# [DIRECTION]
Find the lines that include the string "this" and report how many there are. Give no other text.

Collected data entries
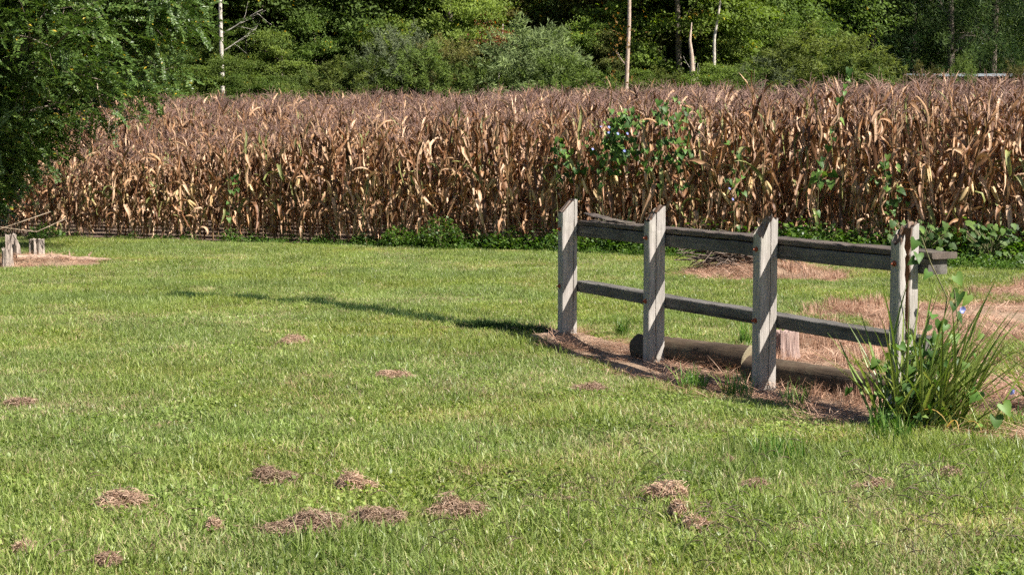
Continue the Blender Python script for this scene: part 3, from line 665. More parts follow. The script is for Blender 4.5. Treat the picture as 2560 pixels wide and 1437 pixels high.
# the wood behind: reads as one mass
def build_wood():
    meshes = BL + PN
    P = []
    for Y0 in (67, 71, 76, 82):
        for x in np.arange(-0.335 * Y0 - 9, 0.335 * Y0 + 9, 2.9): P.append((x + rng.normal() * 0.7, Y0 + rng.normal() * 1.2))
    P = np.array(P); n = len(P)
    px = P[:, 0] / P[:, 1] * 4000 + 1280
    idx = np.where(px > 2000, rng.integers(4, 6, n), rng.integers(0, 4, n))
    rot = np.stack([np.zeros(n), np.zeros(n), rng.random(n) * 6.283], 1)
    s = 1.15 + 0.35 * rng.random(n)
    o = scatter("distant_wood", np.stack([P[:, 0], P[:, 1], hgt(P[:, 0], P[:, 1]) - 0.4], 1), rot, s, idx, meshes, "dense dark green wood filling the background behind the tree edge", "wood", (0.13, 0.18, 0.05))
build_wood()
# shed with a pale metal roof
def build_shed():
    Y = 54.0; x0 = (2310 - 1280) * Y / 4000; x1 = (2640 - 1280) * Y / 4000; z0 = h1((x0 + x1) / 2, Y)
    t = thing("metal_roofed_shed", "long low shed with pale metal roof glimpsed at the right", "shed", ((x0 + x1) / 2, Y, z0), R(-2))
    L_ = x1 - x0; zt = 1.6 + (370 - 179) * Y / 4000 - z0
    def box(a, c): 
        V = np.array([[x, y, z] for x in (a[0], c[0]) for y in (a[1], c[1]) for z in (a[2], c[2])])
        return V, np.array([[0, 1, 3, 2], [4, 6, 7, 5], [0, 4, 5, 1], [2, 3, 7, 6], [0, 2, 6, 4], [1, 5, 7, 3]])
    n = 16; bw = L_ / n
    for i in range(n):
        b = B(); b.add(*box((-L_ / 2 + i * bw + 0.01, 0.3, 0), (-L_ / 2 + (i + 1) * bw - 0.01, 0.34, zt - 0.25))); b.obj("wall_board", M['boards'], t, False)
    b = B(); b.add(*box((-L_ / 2 + 0.05, 3.2, 0), (L_ / 2 - 0.05, 3.3, zt - 0.05))); b.obj("wall", M['boards'], t, False)
    for i in range(n):
        w = bw; xs = np.linspace(-L_ / 2 + i * w, -L_ / 2 + (i + 1) * w, 9); zz = 0.02 * np.abs(np.sin(np.arange(9) * np.pi / 2))
        V = np.concatenate([np.stack([xs, np.full(9, 0.0), zt - 0.2 + zz + 0.004 * (i % 2)], 1), np.stack([xs, np.full(9, 3.6), zt + 0.04 + zz + 0.004 * (i % 2)], 1)])
        F = np.array([[k, k + 1, k + 10, k + 9] for k in range(8)])
        b = B(); b.add(V, F); b.add(V - np.array([0, 0, 0.012]), F[:, ::-1]); b.obj("roof_sheet", M['metal'], t, False)
build_shed()

# ------------------------------------------------------------------ overhanging tree on the near left
def build_left_tree():
    t = thing("overhanging_tree", "near tree with drooping sprays of small leaves at the left edge", "tree", (-9.2, 23.2, h1(-9.2, 23.2)))
    base = np.array([-9.2, 23.2, 0.0])
    b = B(); TP = limb(b, (0, 0, -0.1), (0.12, 0, 1), 6.5, 0.2, 10, 8, 0.15, tip=0.4)
    b.obj("trunk", M['bark'], t)
    b2 = B(); tips = []
    b2.tube(np.array([(0.4, -0.3, 0.7), (1.3, -0.55, 1.9), (2.1, -0.7, 2.75), (2.9, -0.8, 3.35), (3.8, -0.9, 3.8)]), [0.1, 0.085, 0.07, 0.05, 0.03], 8)
    b2.tube(np.array([(0.6, -0.6, 1.1), (1.6, -0.8, 1.75), (2.3, -0.9, 2.05), (2.9, -1.0, 2.2)]), [0.06, 0.045, 0.03, 0.012], 7)
    for i in range(70):
        z = 0.9 + 5.2 * rng.random() if i < 56 else 0.75 + 0.8 * rng.random(); a = rng.normal() * 1.0 - 0.35
        d = np.array([math.cos(a), math.sin(a), 0.45 + 0.3 * rng.random()])
        ln = (2.6 + 2.9 * rng.random()) if z > 1.7 else 1.7 + 0.7 * rng.random()
        tb = B(); Q = limb(tb, (0.1 * z, 0, z), d, ln, 0.035, 5, 9, 0.25, 0.85)
        XM = lambda q_: np.interp(q_[2], [0.3, 0.8, 1.3, 1.7, 2.1, 2.8, 4, 6, 8], [-7.6, -7.3, -7.05, -6.5, -5.3, -4.6, -4.3, -4.6, -5.5]) - (q_[0] - 9.2)
        if XM(Q[-1]) > 0.35 and XM(Q[-4]) > 0.3: b2.add(tb.V[0], tb.F4[0], tb.F3[0])
        for q in Q[2:]:
            tips.append(q)
            for j in range(3):
                dd = nrm(d + rng.normal(size=3) * 0.8); dd[2] -= 0.15
                sb = b2 if XM(q) > 0.9 else B(); S = limb(sb, q, dd, 0.5 + 0.6 * rng.random(), 0.009, 3, 4, 0.3, 0.5)
                tips += [S[2], S[3], S[4]]
    b2.obj("branch", M['bark'], t)
    tips = np.array(tips)
    # fill: extra spray origins around the limb tips
    T = np.repeat(tips, 5, 0); T = T + rng.normal(size=T.shape) * np.array([0.19, 0.19, 0.13])
    W = T + base
    xmax = np.interp(W[:, 2], [0.3, 0.8, 1.3, 1.7, 2.1, 2.8, 4, 6, 8], [-7.6, -7.3, -7.05, -6.5, -5.3, -4.6, -4.3, -4.6, -5.5])
    wx = W[:, 0] - 0.18 * (23 - W[:, 1]) * 0 
    dens = smooth01((xmax - wx) / 1.1) * 0.9 + 0.1
    keep = (wx < xmax) & (rng.random(len(W)) < dens) & (W[:, 2] > 0.35)
    T = T[keep]; n = len(T)
    # spray variants: a twig with paired leaflets
    sprays = []
    for k in range(10):
        m = 15; s = np.linspace(0.1, 1, m); ln = 0.3 + 0.12 * rng.random()
        px_ = s * ln; pz = -0.25 * ln * s ** 2 * rng.random()
        Pt = np.stack([px_, 0.03 * np.sin(s * 3 + k), pz], 1)
        Cn = np.repeat(Pt, 2, 0); sg = np.tile([1.0, -1.0], m)
        D = nrm(np.stack([0.45 + 0.2 * rng.random(2 * m), sg, 0.25 * rng.normal(size=2 * m)], 1))
        Nn = nrm(np.stack([0.25 * rng.normal(size=2 * m), 0.25 * rng.normal(size=2 * m), np.ones(2 * m)], 1)); Nn = nrm(Nn - D * np.sum(Nn * D, 1)[:, None])
        V, F = leaves(Cn, D, Nn, 0.05 * (0.7 + 0.5 * rng.random(2 * m)), 0.0135 * (0.8 + 0.5 * rng.random(2 * m)), 0.06)
        sprays.append((V, F))
    Vs = []; ts = []; ns = 60 * 2
    az = rng.normal(size=n) * 1.3 - 0.4; pit = 0.25 + 0.45 * rng.normal(size=n); rol = 0.5 * rng.normal(size=n)
    ki = rng.integers(0, 10, n)
    for i in range(n):
        E = np.array(Euler((rol[i], pit[i], az[i])).to_matrix())
        Vs.append(sprays[ki[i]][0] @ E.T * (0.8 + 0.5 * rng.random()) + T[i])
    V = np.concatenate(Vs); nl = len(V) // 4
    tt = 0.55 * rng.random(nl) + 0.35 * np.repeat(rng.random(n), 30); tt = np.where(rng.random(nl) < 0.012, 0.99, tt)
    new_coll_obj("crown", make_mesh("crown", V, [np.arange(len(V)).reshape(-1, 4)], np.repeat(tt, 4), [M['sprig']], False), t)
    # bare dangling twigs and dry low branch
    for pts in ([(2.55, -1.0, 2.75), (2.5, -1.05, 2.4), (2.48, -1.05, 2.1), (2.5, -1.05, 1.9), (2.62, -1.05, 1.6)], [(2.55, -1.0, 2.72), (2.8, -1.0, 2.5), (2.85, -1.0, 2.2)], [(2.5, -1.05, 2.45), (2.8, -1.1, 2.25), (3.05, -1.1, 2.2), (3.25, -1.1, 2.45)],
                [(3.45, -0.9, 2.5), (3.5, -0.9, 2.2), (3.62, -0.9, 2.0), (3.6, -0.9, 1.8), (3.45, -0.95, 1.7)], [(0.5, -0.8, 0.75), (1.5, -0.9, 0.62), (2.1, -0.95, 0.5), (2.6, -1.0, 0.44), (3.0, -1.0, 0.62)], [(1.4, -0.9, 0.35), (2.0, -0.95, 0.45), (2.8, -1.0, 0.72)]):
        b = B(); b.tube(np.array(pts), np.linspace(0.013, 0.004, len(pts)), 5); b.obj("twig", M['twig'], t)
build_left_tree()

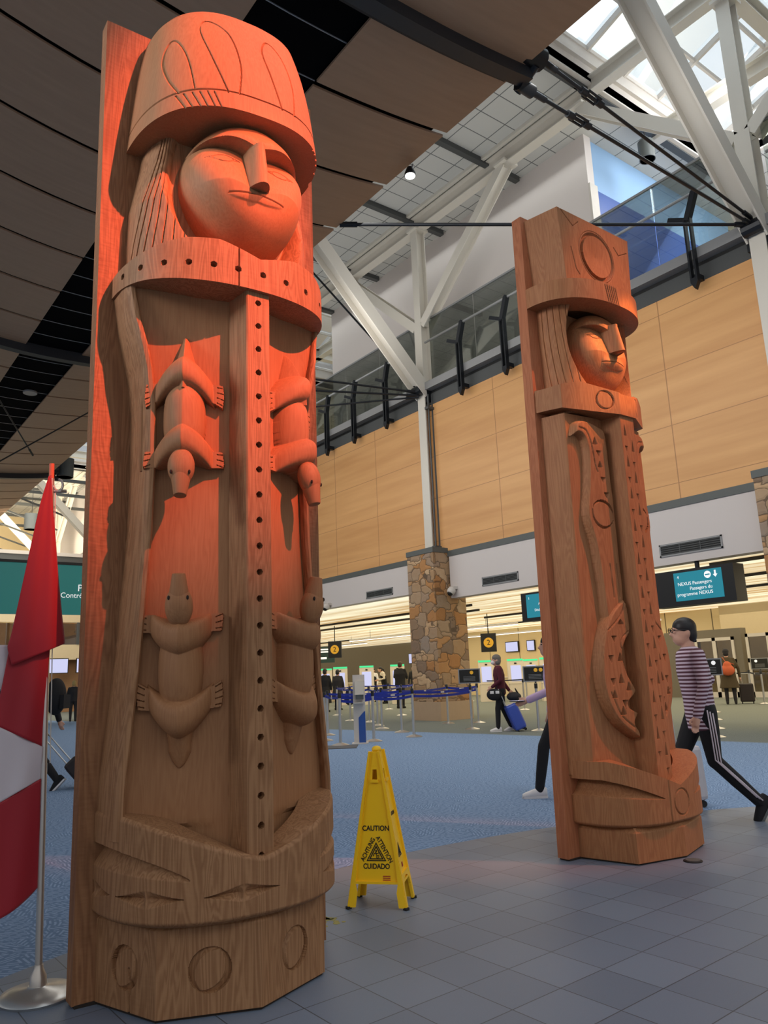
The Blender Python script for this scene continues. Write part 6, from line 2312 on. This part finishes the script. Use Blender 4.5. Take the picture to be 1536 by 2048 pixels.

# [WORKED ANSWER]
2